Guarantee of Religious Freedom by the State is Essential for the Proper Practice of Religion.

I will take the example of the United States, simply because it is my adoptive country and apart from Sri Lanka, the land of my birth, it is the country I know best.

Two interconnected principles - the guarantee of religious freedom enshrined in the Bill of Rights and the separation of the church and state - have provided an environment conducive for religions to thrive.

Separation

The Anti Conversion Bill or anything like it would not be entertained as a public policy in the US, because of the high value given to these two principles.

The guarantee of the freedom of religion means that religious groups are free to propagate their faith however they see fit and people are free to convert however they see fit.

The separation of church and state assures that the government will not interfere in religion, even to support or defend.

I must state for the record, that I deeply disagree with both the foreign and domestic policies of the present US government and worry about the steady erosion of civil liberties and human rights that have taken place in the past four years. But this period in US history is not unique. Its short 230-year journey has been a bumpy ride.

At each bump, though, Americans have consistently looked to those ideals enshrined in the Bill of Rights, which include freedom of thought, expression, assembly, religion and the press. Despite claims by some, the United States is not a Christian country.

The founders never intended it to be. It was founded and remains a steadfastly secular country. But religion has flourished in the United States. Professor Diana Eck of Harvard University, who directs its Pluralism Project, and is one of the foremost authorities on religion in the United States, claims that today, the United States is the most religiously diverse country in the world.

According to a recent Gallup poll, 92% of Americans say that they believe in God (s) or a higher power and 85% say that they have prayed in the past week.

Spiritual

They may not regularly attend a place of worship, but they are spiritual. Interestingly, considering the wide variety of Buddhist groups from Theravada to Nichiren Shoshu (a sect that originated in Japan), establishing temples in the US and gaining adherents (census data indicates that those who identified themselves as Buddhists in the US increased 170 per cent between 1990 and 2000), and considering the decline of Protestant Christianity (now below 50per cent) Professor Eck also suggests that if anything, the US might be called a Buddhist country!.

It is interesting that Baptists in the United States were in the forefront of the struggle to establish the two principles of religious freedom and separation of church and state.

As dissidents in England (because they did not want to belong to the king's church by virtue of birth, but by virtue of conviction), Baptists were persecuted and came to what they considered a "new world" in the 16th century.
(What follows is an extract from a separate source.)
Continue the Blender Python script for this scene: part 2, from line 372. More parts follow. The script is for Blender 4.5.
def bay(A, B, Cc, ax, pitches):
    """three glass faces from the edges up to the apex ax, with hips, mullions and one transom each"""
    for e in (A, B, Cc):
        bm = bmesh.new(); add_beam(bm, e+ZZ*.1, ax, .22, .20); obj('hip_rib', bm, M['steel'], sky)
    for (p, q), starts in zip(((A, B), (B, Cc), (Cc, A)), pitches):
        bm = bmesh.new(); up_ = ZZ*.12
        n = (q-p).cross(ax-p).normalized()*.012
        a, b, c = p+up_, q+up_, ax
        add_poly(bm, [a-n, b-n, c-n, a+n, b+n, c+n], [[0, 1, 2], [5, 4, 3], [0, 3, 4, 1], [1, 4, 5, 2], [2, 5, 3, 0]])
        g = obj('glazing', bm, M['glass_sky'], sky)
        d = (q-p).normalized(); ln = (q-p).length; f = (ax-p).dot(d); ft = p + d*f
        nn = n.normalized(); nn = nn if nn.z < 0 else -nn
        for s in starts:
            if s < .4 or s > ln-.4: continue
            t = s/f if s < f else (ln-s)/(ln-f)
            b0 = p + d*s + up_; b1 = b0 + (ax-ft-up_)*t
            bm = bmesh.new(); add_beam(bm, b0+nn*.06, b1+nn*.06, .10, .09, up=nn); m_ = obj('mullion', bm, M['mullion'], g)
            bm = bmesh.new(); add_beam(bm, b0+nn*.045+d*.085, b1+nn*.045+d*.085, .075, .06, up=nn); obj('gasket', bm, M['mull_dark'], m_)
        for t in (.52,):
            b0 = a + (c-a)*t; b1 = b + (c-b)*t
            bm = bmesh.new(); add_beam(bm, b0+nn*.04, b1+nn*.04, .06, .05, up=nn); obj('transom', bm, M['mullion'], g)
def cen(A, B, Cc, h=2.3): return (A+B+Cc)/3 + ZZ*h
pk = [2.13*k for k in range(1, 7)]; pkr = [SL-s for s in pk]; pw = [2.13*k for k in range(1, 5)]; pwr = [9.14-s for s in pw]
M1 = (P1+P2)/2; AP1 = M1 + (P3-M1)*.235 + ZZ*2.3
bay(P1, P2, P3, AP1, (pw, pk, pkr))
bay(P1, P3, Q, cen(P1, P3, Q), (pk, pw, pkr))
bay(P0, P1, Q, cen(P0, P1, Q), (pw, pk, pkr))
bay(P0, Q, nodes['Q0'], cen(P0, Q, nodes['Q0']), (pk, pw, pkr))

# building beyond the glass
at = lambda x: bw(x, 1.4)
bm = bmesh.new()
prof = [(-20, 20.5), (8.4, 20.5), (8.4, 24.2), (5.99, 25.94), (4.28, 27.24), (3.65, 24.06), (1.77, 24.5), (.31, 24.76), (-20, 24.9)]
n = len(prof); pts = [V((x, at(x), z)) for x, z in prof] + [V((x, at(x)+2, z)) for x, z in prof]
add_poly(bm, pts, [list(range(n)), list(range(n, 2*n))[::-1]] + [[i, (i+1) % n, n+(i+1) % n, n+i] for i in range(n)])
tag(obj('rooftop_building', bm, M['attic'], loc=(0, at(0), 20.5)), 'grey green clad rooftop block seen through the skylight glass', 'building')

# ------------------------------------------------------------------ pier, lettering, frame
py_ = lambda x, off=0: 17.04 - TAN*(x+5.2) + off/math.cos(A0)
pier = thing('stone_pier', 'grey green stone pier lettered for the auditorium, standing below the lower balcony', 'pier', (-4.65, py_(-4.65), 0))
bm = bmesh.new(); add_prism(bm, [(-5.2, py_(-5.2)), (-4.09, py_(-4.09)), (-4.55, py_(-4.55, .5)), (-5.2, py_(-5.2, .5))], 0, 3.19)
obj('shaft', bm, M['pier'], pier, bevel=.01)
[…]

The new colonies were not hospitable to them either.

Bastion

The story of how the pioneering Baptist Roger Williams was driven out of the Massachusetts colony for his "radical" ideas together with his Baptist co-religionists, and how he established the city of Providence as a bastion of religious freedom, is legendary.

Later they would exert significant political influence on the framers of the US Constitution and the Bill of Rights on establishing the principles of religious liberty and the separation of church and state.

In those debates, they were very clear that they were not seeking religious tolerance, because, tolerance implies an attitude of superiority of the majority religion, which condescends to tolerate the minority religions.

They insisted that nothing less than religious liberty would suffice.